▸ Aim:
Read the data and repeat all of it exactly.

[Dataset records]
START

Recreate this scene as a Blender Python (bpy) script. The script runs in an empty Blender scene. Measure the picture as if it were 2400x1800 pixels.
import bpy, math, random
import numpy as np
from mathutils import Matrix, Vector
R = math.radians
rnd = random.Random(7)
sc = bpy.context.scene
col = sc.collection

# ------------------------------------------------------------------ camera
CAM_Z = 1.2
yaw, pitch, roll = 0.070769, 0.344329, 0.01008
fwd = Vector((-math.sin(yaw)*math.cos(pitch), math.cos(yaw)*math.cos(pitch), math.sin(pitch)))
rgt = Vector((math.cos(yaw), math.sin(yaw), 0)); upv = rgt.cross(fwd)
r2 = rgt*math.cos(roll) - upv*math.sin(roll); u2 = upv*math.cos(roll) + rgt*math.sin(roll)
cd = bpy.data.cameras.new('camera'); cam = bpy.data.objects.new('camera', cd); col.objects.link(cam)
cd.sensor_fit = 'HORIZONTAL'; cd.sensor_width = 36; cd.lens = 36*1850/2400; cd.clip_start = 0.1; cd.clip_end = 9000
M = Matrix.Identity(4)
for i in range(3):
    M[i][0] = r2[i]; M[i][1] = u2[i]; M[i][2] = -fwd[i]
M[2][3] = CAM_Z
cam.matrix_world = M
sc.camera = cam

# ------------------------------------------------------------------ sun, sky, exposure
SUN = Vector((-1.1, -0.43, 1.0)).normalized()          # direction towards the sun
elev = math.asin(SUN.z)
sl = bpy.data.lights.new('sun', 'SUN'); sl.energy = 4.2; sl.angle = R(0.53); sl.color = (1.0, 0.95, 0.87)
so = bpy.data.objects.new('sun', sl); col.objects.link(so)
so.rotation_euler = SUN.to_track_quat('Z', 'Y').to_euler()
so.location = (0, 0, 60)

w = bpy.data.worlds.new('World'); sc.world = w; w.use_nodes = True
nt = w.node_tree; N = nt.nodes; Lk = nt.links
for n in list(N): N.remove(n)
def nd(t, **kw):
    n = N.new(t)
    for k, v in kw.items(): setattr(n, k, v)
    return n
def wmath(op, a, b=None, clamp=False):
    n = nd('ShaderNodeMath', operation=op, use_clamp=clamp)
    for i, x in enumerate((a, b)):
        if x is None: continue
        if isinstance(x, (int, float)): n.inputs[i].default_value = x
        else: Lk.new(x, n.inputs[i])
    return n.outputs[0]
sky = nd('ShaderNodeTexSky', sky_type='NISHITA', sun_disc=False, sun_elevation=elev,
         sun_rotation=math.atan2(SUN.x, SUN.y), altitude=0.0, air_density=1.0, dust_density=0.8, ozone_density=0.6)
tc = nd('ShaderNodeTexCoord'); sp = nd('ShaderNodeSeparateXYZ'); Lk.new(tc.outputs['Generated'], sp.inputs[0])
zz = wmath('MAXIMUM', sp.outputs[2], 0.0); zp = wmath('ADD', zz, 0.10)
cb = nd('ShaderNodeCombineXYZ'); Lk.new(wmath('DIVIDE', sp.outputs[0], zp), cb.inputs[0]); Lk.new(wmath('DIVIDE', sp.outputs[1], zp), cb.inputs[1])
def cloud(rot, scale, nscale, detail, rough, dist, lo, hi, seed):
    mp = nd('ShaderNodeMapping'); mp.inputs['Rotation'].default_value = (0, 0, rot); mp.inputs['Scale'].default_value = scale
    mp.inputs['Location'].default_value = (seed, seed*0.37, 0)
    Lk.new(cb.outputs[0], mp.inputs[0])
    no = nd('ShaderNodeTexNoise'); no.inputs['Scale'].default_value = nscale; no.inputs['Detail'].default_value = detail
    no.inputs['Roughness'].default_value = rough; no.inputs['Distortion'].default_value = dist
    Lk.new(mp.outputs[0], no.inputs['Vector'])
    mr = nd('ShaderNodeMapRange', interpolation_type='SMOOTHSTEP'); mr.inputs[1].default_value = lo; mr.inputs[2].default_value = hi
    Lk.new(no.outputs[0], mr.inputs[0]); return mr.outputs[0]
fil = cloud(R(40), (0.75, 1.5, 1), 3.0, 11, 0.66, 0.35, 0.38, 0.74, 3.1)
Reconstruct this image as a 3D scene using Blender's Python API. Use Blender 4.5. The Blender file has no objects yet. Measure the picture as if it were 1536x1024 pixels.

END

▸ Written response:
Recreate this scene as a Blender Python (bpy) script. The script runs in an empty Blender scene. Measure the picture as if it were 2400x1800 pixels.
import bpy, math, random
import numpy as np
from mathutils import Matrix, Vector
R = math.radians
rnd = random.Random(7)
sc = bpy.context.scene
col = sc.collection

# ------------------------------------------------------------------ camera
CAM_Z = 1.2
yaw, pitch, roll = 0.070769, 0.344329, 0.01008
fwd = Vector((-math.sin(yaw)*math.cos(pitch), math.cos(yaw)*math.cos(pitch), math.sin(pitch)))
rgt = Vector((math.cos(yaw), math.sin(yaw), 0)); upv = rgt.cross(fwd)
r2 = rgt*math.cos(roll) - upv*math.sin(roll); u2 = upv*math.cos(roll) + rgt*math.sin(roll)
cd = bpy.data.cameras.new('camera'); cam = bpy.data.objects.new('camera', cd); col.objects.link(cam)
cd.sensor_fit = 'HORIZONTAL'; cd.sensor_width = 36; cd.lens = 36*1850/2400; cd.clip_start = 0.1; cd.clip_end = 9000
M = Matrix.Identity(4)
for i in range(3):
    M[i][0] = r2[i]; M[i][1] = u2[i]; M[i][2] = -fwd[i]
M[2][3] = CAM_Z
cam.matrix_world = M
sc.camera = cam

# ------------------------------------------------------------------ sun, sky, exposure
SUN = Vector((-1.1, -0.43, 1.0)).normalized()          # direction towards the sun
elev = math.asin(SUN.z)
sl = bpy.data.lights.new('sun', 'SUN'); sl.energy = 4.2; sl.angle = R(0.53); sl.color = (1.0, 0.95, 0.87)
so = bpy.data.objects.new('sun', sl); col.objects.link(so)
so.rotation_euler = SUN.to_track_quat('Z', 'Y').to_euler()
so.location = (0, 0, 60)

w = bpy.data.worlds.new('World'); sc.world = w; w.use_nodes = True
nt = w.node_tree; N = nt.nodes; Lk = nt.links
for n in list(N): N.remove(n)
def nd(t, **kw):
    n = N.new(t)
    for k, v in kw.items(): setattr(n, k, v)
    return n
def wmath(op, a, b=None, clamp=False):
    n = nd('ShaderNodeMath', operation=op, use_clamp=clamp)
    for i, x in enumerate((a, b)):
        if x is None: continue
        if isinstance(x, (int, float)): n.inputs[i].default_value = x
        else: Lk.new(x, n.inputs[i])
    return n.outputs[0]
sky = nd('ShaderNodeTexSky', sky_type='NISHITA', sun_disc=False, sun_elevation=elev,
         sun_rotation=math.atan2(SUN.x, SUN.y), altitude=0.0, air_density=1.0, dust_density=0.8, ozone_density=0.6)
tc = nd('ShaderNodeTexCoord'); sp = nd('ShaderNodeSeparateXYZ'); Lk.new(tc.outputs['Generated'], sp.inputs[0])
zz = wmath('MAXIMUM', sp.outputs[2], 0.0); zp = wmath('ADD', zz, 0.10)
cb = nd('ShaderNodeCombineXYZ'); Lk.new(wmath('DIVIDE', sp.outputs[0], zp), cb.inputs[0]); Lk.new(wmath('DIVIDE', sp.outputs[1], zp), cb.inputs[1])
def cloud(rot, scale, nscale, detail, rough, dist, lo, hi, seed):
    mp = nd('ShaderNodeMapping'); mp.inputs['Rotation'].default_value = (0, 0, rot); mp.inputs['Scale'].default_value = scale
    mp.inputs['Location'].default_value = (seed, seed*0.37, 0)
    Lk.new(cb.outputs[0], mp.inputs[0])
    no = nd('ShaderNodeTexNoise'); no.inputs['Scale'].default_value = nscale; no.inputs['Detail'].default_value = detail
    no.inputs['Roughness'].default_value = rough; no.inputs['Distortion'].default_value = dist
    Lk.new(mp.outputs[0], no.inputs['Vector'])
    mr = nd('ShaderNodeMapRange', interpolation_type='SMOOTHSTEP'); mr.inputs[1].default_value = lo; mr.inputs[2].default_value = hi
    Lk.new(no.outputs[0], mr.inputs[0]); return mr.outputs[0]
fil = cloud(R(40), (0.75, 1.5, 1), 3.0, 11, 0.66, 0.35, 0.38, 0.74, 3.1)
Reconstruct this image as a 3D scene using Blender's Python API. Use Blender 4.5. The Blender file has no objects yet. Measure the picture as if it were 1536x1024 pixels.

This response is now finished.